‘Empty Nets and Promises,’ by Denzil Meyrick

Empty Nets and Promises

Author Denzil Meyrick takes a semi-departure from his series of Jim Daley novels to conduct us back in time in the same location as those books – the picturesque Kintyre village of Kinloch, Scotland. The year is 1968, and Empty Nets and Promises offers only one of the regular cast of characters – Hamish the drunken fisherman with the second sight, a man in his prime at the time of this story.

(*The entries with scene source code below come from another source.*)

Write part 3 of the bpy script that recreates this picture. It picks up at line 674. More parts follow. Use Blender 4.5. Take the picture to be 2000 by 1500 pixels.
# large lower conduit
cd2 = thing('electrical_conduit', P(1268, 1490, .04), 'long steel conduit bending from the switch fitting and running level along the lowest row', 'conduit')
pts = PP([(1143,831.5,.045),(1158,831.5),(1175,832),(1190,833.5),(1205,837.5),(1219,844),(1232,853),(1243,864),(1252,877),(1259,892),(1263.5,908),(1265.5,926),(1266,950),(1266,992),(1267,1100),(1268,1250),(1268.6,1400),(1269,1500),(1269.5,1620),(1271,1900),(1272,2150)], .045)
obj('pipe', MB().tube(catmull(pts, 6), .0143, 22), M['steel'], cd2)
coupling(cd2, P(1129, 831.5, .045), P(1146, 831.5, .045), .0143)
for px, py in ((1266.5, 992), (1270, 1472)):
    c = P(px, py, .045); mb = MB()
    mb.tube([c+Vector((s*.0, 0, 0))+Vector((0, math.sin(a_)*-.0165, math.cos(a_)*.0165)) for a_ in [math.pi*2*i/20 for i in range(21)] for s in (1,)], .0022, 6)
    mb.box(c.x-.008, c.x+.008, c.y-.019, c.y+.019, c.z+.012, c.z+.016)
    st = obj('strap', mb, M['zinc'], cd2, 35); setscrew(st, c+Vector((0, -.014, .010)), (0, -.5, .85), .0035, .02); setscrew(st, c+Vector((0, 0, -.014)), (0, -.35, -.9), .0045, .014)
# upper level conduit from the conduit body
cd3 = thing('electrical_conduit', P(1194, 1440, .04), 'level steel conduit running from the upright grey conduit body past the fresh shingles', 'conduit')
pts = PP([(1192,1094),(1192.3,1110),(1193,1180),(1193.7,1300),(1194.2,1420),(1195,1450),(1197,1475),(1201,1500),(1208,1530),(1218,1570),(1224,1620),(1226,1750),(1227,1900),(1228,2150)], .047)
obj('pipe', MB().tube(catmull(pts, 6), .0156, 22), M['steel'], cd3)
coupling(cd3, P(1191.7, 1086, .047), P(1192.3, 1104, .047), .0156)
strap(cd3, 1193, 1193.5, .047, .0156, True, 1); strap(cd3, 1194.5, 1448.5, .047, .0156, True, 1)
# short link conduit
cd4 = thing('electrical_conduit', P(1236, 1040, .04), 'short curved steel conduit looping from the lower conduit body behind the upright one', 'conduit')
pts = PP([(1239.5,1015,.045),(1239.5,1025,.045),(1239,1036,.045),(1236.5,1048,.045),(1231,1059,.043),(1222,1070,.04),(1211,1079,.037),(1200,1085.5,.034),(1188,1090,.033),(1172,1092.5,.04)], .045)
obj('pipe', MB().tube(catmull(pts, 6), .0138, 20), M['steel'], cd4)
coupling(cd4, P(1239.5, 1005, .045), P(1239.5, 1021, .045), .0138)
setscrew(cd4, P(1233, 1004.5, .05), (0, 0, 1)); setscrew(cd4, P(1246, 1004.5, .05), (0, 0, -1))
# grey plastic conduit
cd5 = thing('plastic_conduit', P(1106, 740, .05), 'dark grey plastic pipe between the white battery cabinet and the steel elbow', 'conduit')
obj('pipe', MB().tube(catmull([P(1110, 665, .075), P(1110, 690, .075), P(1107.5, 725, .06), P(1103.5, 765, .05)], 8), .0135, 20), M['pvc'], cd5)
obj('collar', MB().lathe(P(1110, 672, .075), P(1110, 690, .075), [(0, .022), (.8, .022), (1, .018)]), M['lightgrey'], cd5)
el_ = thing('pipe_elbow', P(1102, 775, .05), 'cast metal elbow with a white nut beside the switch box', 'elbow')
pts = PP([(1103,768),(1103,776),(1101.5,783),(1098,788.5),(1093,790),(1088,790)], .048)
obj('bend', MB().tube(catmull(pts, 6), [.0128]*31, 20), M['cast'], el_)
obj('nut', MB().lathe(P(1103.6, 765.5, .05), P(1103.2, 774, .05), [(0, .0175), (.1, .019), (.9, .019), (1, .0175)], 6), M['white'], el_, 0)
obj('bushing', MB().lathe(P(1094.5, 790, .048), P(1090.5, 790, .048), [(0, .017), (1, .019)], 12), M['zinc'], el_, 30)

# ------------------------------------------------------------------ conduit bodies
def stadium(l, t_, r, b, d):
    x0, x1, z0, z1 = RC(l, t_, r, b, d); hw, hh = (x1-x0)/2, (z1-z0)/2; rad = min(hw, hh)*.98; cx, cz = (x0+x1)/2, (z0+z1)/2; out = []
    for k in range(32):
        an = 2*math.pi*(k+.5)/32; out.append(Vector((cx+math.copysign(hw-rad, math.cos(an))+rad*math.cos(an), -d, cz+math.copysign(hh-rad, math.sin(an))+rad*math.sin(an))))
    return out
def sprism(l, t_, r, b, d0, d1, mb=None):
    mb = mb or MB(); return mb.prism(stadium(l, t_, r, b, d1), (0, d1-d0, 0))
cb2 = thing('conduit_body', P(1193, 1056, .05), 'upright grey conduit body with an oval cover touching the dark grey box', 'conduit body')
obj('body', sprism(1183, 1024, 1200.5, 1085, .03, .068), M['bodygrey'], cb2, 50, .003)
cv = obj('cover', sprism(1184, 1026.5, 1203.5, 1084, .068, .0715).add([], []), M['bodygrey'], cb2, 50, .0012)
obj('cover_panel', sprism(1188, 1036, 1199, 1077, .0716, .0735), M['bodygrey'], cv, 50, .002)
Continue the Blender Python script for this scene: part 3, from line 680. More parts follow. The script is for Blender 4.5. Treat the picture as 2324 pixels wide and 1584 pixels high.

Hamish, first mate on a fishing boat, is concerned like all his friends about the bad catches that year. Never have they taken so few herring in any man’s memory. He and his friends have a theory as to the cause – it’s the supersonic test flights coming from a nearby Air Force base. It’s Hamish himself who comes up with a “brilliant” plan to stop the tests, which involves getting a couple pilots drunk and taking them away to a remote croft so they’ll be AWOL.

Well, it makes sense to them.

But they don’t reckon with the local fisheries inspector, who suspects them of smuggling whisky, and the skipper’s wife and daughter, who suspect them of planning to play a trick on the daughter’s fiancé on the eve of the upcoming wedding.

What follows is an amusing comedy of errors that almost leads to nuclear war.

Empty Nets and Promises is a funny story, full of vivid, idiosyncratic characters and well-painted landscapes. It’s somewhere between a short story and a novella, and good value for your book-buying dollar at the price. Minor cautions for language.